When we visited Bricolage in the spring of 2017, it was housed in a former Catholic school building, with high ceilings and enormous windows. Colorful student work festooned the walls. The student body, kindergarteners through third-graders, was among the most diverse we’ve seen, almost evenly divided between white and African American kids.

 

That’s by design, Founder and Executive Director Josh Densen told us. “Many ‘diversity by design’ schools go wrong because they see diversity as an end in and of itself. I disagree,” said Densen, who launched Bricolage in 2013. “Diversity has got to be framed as a means toward bigger ends.”

 

In the case of Bricolage, that end is advancing real equity for all kids, regardless of background.
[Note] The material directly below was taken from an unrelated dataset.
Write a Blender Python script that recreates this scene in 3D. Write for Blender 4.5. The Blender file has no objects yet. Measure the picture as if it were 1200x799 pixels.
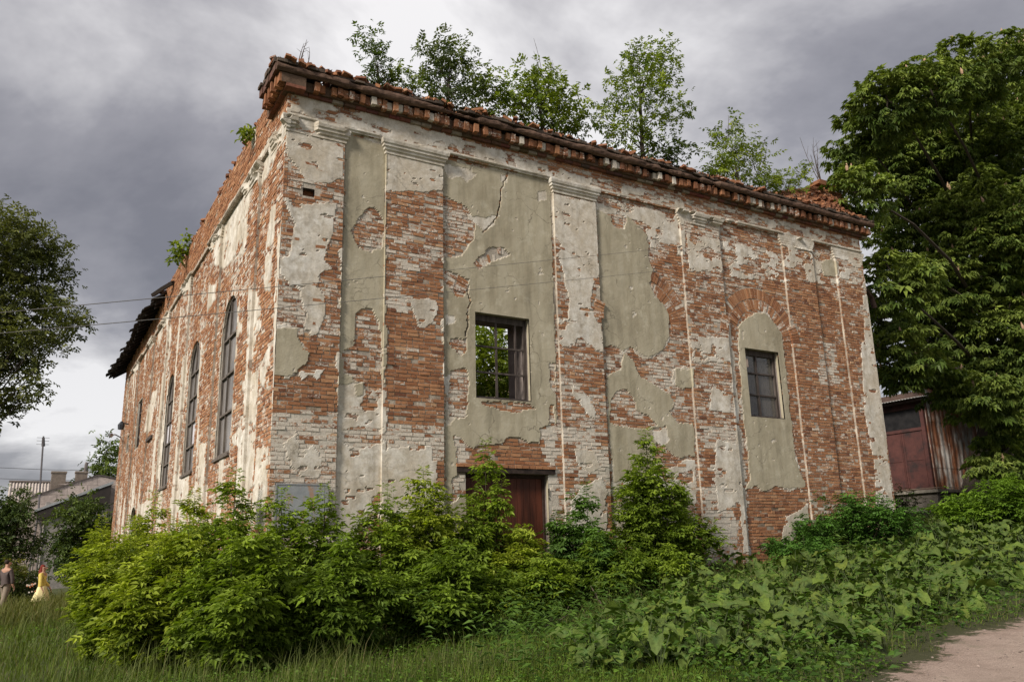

Equity means providing each child with the resources they need to become successful students who can, to use Compositive terminology, reflect and learn, recognize and act, care and connect, and engage and serve.

 

This means giving the education of the heart as much emphasis as education of the mind. To that end, Bricolage has a full-time teacher whose sole focus is social-emotional learning.

 

“She teaches effective communication skills, compassion, identity.” Each class gets an hour of targeted social-emotional learning each week. And it’s also infused throughout the curriculum. All teachers receive a week of training in the summer in creating a “responsive classroom.”

 

Densen believes strongly in whole education – in making sure the mind, heart, and body learn together in a way that engages students in the wider world. But he also stresses that at Bricolage, academics is the first among equals.

 

“Our goal is to provide an education that will prepare our students to have as many options and opportunities as possible in early adulthood,” Densen explained.

 

Bricolage stresses innovation and creativity through an innovation lab. The school has a full-time innovation teacher, and each class, beginning with kindergarten spends two 45-minute periods in the lab each week.

 

As the school develops, innovation lessons and design thinking will infiltrate all classrooms as well.

 

The bottom line for Densen? “Person by person, family by family, relationships are what string this place together.”